A case that is potentially the Roe v. Wade of Latin America is now being considered by the Inter-American Court of Human Rights in Costa Rica. The plaintiffs in Beatriz v. El Salvador are asking the court to declare the right to abortion to be an internationally recognized human right.
Such a declaration would be a major setback for the right to life on an international scale. The right to abortion is absent from the world’s treaties, conventions, and covenants with the exception of the Maputo Protocol of the African Charter of 2003, where this right was inserted at the behest of its powerful advocates in the West. Until recent years, Latin America has been a region of strong pro-life laws, though in the past decade, Argentina, Chile, Colombia, and other states have liberalized their abortion laws. A declaration of the right to abortion in the Inter-American Court of Human Rights, including some 20 countries in its jurisdiction, would advance the profile and status of abortion rights around the world.
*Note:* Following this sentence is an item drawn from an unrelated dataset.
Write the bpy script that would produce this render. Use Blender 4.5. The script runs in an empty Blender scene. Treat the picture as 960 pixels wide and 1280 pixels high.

These stakes make all the more significant the testimony at this trial of Paolo Carozza, a human rights lawyer who is a professor at the University of Notre Dame Law School and the former President of the Inter-American Commission on Human Rights. His testimony is one of the most eloquent, forceful, and succinct statements of the human rights of the unborn that one can find. About 10 minutes long, it merits viewing and being shown in classes, lectures, and forums on the right to life. (Here is ND Law’s story on his testimony.)
Professor Carozza’s testimony is a refreshing exception to the abortion paradox, which is that the right to life of the unborn, easily the most widely violated human right in the world, enjoys little support from, and even faces the opposition of, organizations whose purpose is to promote human rights and to work for the end of their violation. On conservative estimates, about 12 million abortions take place every year around the world while over a billion have taken place since 1920, when the Soviet Union became the first country to legalize the practice.
Only a few organizations and activists advocate for the right to life of the unborn: C-FAM, Human Life International, Women Without Frontiers (which campaigns against forced abortion in China), the Holy See, Professor Brian Scarnecchia, William Saunders, the pair of scholars Thomas W. Jacobson and William Robert Johnson, and perhaps a few others. They are mice that roar, up against lions that promote global abortion rights. These include the world’s major human rights organizations. Amnesty International, the world’s oldest and largest human rights organization, decided to promote the legalization of abortion in August 2007. Human Rights Watch promotes “reproductive rights” that include abortion. A coalition of United Nations officials, certain states, non-governmental organizations, and certain international lawyers work assiduously to find abortion rights in treaties, conventions, and international initiatives such as the Millennium Development Goals where no such rights are stated, and to promote abortion rights through organizations such as the World Health Organization and the World Bank. The abortion paradox also enfolds a silence about abortion among other organizations whose mission is to promote human rights and social justice broadly, including human rights, peace and social justice centers at universities, even many Catholic universities.
The result is wide popular ignorance of the global scale of abortion, far too little influence exerted for the protection of unborn life around the world, and the advance of abortion rights among international organizations and countries that we are witnessing. We need more of Professor Carozza’s testimony.